Under the edict issued in 1528, all books printed by Vogel, Goltz, and Schramm of Wittenberg, were forbidden to be offered for sale in Leipzig or Dresden, and were forbidden transportation to the Frankfort Fair. The immediate result of these anti-reform operations of the Church and of the Duke was the practical destruction for the time being of the book-trade of Leipzig.
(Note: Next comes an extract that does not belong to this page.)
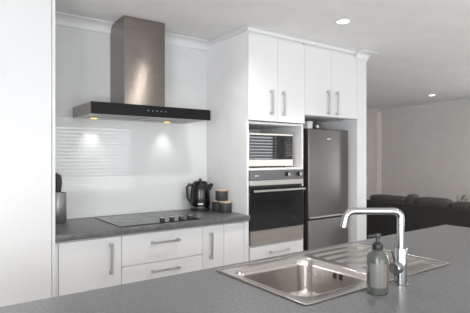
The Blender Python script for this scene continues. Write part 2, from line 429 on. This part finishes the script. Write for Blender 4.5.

In 1539, a printer of Leipzig, named Michel Wohlrabe, secured for himself notoriety through the extent of his piracy publications. He issued editions of the Lutheran Bible and of other writings of the Reformers, in the face, not only of the claims of these writers to control their own publications, but of the prohibition of Duke George against the production of any Lutheran literature whatever. After the death of George, however, there came a change in regard to the influence of the ducal government, and at the request of the Elector John Frederic, an edict was issued forbidding the further printing in Leipzig of any anti-Lutheran literature. This removed one difficulty in the way of Wohlrabe’s operations, and Luther and his friends found that they were helpless, in the conditions which then obtained in the law and in the book-trade, to prevent the circulation of these unauthorised editions.
Luther’s complaints, referred to further on, were principally directed, as it must be remembered, not against the loss of profits to himself, but to the injury to the community and the grievance to the writers in having books circulated in an unrevised and incorrect text.